Support tickets are still the main source of feedback in the RTM team. Clients leave tickets usually concerning bugs or issues that users can't manage on their own, but they also write about improvements that can be made inside the application. We either support them and solve their problems in the Customer Support team or give the ticket over to a developer. Support tickets help us stay on our toes and gather current issues from our users.

Demo sessions

Demo sessions are executed mostly by our Customer Support team and are sometimes attended also by the app owner. During these sessions, our specialists show every nook and cranny of the app - they go through each interesting feature with an existing or future client.
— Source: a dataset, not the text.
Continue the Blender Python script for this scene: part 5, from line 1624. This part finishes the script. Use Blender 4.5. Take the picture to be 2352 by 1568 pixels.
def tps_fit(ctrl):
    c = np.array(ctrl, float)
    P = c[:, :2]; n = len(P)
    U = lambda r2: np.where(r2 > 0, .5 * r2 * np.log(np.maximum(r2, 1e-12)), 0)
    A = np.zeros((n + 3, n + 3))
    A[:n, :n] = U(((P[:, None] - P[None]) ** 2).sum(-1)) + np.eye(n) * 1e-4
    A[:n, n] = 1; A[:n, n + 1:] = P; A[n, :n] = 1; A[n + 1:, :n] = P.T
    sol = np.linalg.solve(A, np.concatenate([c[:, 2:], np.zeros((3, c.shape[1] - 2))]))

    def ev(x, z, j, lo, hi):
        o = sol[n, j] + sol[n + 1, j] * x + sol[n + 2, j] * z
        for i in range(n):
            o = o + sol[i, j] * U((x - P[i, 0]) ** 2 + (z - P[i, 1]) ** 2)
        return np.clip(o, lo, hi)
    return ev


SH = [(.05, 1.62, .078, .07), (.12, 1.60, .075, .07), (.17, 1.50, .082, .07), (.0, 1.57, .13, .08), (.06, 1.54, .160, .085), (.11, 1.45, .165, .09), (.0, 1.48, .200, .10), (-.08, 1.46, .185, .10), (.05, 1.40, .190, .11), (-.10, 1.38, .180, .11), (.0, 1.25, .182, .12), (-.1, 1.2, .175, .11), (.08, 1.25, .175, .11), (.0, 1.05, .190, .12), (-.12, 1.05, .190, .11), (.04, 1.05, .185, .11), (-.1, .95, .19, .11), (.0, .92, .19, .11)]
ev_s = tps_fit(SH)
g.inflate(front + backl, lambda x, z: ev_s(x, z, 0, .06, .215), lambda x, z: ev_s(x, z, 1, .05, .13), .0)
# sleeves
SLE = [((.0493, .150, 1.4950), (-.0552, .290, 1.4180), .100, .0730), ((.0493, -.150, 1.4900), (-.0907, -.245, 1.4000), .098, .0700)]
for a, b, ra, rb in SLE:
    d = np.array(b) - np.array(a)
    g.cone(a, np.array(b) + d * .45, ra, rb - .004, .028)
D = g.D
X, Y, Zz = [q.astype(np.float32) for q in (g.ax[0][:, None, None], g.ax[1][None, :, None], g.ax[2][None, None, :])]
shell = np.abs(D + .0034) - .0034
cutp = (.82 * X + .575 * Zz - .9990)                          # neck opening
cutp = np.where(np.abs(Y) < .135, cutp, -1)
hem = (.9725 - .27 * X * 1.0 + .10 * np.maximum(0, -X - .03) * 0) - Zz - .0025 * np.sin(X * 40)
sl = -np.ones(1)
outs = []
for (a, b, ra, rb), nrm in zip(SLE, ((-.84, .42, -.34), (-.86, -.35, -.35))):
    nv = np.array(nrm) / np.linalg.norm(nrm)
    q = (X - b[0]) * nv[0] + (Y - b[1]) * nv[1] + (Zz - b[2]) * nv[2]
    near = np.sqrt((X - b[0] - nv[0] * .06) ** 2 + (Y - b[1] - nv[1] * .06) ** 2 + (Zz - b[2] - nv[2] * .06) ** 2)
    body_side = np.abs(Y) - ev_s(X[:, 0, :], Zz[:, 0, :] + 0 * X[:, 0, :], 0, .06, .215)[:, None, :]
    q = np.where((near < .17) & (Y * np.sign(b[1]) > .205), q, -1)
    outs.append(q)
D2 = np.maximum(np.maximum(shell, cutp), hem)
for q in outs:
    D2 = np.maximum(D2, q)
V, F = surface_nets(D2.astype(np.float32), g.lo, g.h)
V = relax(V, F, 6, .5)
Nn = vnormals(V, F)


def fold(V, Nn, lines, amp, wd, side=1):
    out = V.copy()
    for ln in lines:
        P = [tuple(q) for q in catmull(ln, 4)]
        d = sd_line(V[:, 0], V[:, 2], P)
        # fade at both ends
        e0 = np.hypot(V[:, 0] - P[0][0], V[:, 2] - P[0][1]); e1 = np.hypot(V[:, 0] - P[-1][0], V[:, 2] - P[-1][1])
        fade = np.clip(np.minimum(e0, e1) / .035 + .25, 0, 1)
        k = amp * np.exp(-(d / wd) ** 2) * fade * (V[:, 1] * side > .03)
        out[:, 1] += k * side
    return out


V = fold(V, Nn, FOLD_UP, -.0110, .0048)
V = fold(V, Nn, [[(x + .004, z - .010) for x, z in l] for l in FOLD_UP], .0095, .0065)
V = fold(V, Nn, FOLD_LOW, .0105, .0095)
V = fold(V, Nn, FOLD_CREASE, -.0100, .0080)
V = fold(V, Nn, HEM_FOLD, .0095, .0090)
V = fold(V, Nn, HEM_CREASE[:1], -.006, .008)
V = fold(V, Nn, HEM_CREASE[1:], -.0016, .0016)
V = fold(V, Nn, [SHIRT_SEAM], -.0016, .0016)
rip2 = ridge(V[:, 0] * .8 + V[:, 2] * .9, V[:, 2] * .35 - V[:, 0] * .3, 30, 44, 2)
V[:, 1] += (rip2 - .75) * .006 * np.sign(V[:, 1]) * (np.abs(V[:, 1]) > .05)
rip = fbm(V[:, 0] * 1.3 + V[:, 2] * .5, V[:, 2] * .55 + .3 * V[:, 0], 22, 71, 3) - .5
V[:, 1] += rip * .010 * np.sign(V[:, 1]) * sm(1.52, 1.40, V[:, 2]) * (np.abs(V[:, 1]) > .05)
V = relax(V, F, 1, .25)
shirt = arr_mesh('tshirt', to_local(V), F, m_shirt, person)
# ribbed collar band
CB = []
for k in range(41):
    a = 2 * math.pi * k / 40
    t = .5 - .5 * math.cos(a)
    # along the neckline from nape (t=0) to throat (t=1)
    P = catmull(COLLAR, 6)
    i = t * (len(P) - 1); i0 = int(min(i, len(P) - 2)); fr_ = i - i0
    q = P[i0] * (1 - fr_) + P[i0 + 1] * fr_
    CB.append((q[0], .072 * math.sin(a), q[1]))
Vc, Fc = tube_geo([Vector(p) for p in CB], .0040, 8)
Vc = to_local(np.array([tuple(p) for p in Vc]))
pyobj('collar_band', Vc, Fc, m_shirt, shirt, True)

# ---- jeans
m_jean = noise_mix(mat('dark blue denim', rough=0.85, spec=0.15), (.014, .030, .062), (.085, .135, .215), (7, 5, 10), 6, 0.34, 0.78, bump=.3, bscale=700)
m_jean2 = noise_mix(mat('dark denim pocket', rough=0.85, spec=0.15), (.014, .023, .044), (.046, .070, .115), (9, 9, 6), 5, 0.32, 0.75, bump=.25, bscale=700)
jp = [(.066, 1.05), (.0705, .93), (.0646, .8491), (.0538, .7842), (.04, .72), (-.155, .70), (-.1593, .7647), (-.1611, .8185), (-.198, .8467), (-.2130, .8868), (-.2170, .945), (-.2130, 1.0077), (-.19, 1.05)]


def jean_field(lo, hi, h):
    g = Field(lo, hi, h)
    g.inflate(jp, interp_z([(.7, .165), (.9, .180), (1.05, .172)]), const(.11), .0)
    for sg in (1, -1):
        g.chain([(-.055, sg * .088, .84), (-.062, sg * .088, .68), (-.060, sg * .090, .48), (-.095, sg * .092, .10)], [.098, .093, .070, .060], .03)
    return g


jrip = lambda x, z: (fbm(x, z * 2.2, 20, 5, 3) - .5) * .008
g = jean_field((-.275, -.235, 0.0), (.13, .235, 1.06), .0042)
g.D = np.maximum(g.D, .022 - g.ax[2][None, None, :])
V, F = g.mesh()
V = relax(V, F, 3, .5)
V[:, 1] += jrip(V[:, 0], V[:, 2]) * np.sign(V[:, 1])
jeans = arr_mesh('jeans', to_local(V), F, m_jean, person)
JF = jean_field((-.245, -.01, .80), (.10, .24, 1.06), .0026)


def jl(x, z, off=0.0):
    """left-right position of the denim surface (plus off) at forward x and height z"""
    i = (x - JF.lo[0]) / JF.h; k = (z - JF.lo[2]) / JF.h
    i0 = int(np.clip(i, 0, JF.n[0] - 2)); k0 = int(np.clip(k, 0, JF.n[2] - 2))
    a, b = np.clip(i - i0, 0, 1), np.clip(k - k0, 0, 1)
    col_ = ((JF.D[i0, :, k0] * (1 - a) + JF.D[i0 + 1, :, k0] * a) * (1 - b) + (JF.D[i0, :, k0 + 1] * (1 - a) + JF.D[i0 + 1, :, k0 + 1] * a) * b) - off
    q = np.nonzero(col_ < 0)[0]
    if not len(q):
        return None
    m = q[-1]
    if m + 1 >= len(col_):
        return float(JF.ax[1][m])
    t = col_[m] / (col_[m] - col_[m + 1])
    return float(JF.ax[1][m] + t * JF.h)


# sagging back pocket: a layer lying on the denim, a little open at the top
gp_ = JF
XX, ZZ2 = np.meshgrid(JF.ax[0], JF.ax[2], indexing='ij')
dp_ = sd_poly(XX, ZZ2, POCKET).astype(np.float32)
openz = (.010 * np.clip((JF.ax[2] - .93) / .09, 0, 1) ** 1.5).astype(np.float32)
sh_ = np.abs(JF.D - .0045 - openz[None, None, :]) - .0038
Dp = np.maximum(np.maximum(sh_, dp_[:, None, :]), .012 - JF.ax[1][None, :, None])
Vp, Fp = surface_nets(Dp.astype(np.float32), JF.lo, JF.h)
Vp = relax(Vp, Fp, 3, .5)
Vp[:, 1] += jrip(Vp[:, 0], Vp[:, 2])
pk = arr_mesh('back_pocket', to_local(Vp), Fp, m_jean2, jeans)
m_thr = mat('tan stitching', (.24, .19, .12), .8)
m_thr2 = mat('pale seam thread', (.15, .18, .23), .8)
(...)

Apart from discussing how the application work, it often happens that our team receives several questions concerning the app's possibilities. Sometimes, they can firmly say: "Yes, you can do that in the app!". But other times these questions become great ideas for improvement and further development. These 1:1 conversations often are a great source of inspiration for the future and a unique opportunity to look for new usability improvements.

Inside the application

But that's not the end of gathering feedback - also Hotjar turned out to be helpful in this area. For this purpose, we collect direct, short surveys from our clients. This space has its own character, as it serves as the first point of contact with our support team. Here, if a small error has slipped through the production phase, we get to know about it in a second. Although this is usually not a source of ideas for developing the app, the surveys are also a great place to collect clients' suggestions for minor improvements and their opinions on functionalities they would like to see in the next releases.

How to find the best ideas?

While we can draw inspirations for new apps from our daily work and support inquiries, we also found challenging ourselves extremely helpful in this area. What's the secret to an idea that will end with a real product? We feel that combining our intuition and market awareness with solid research and a great dose of creativity is the perfect mix.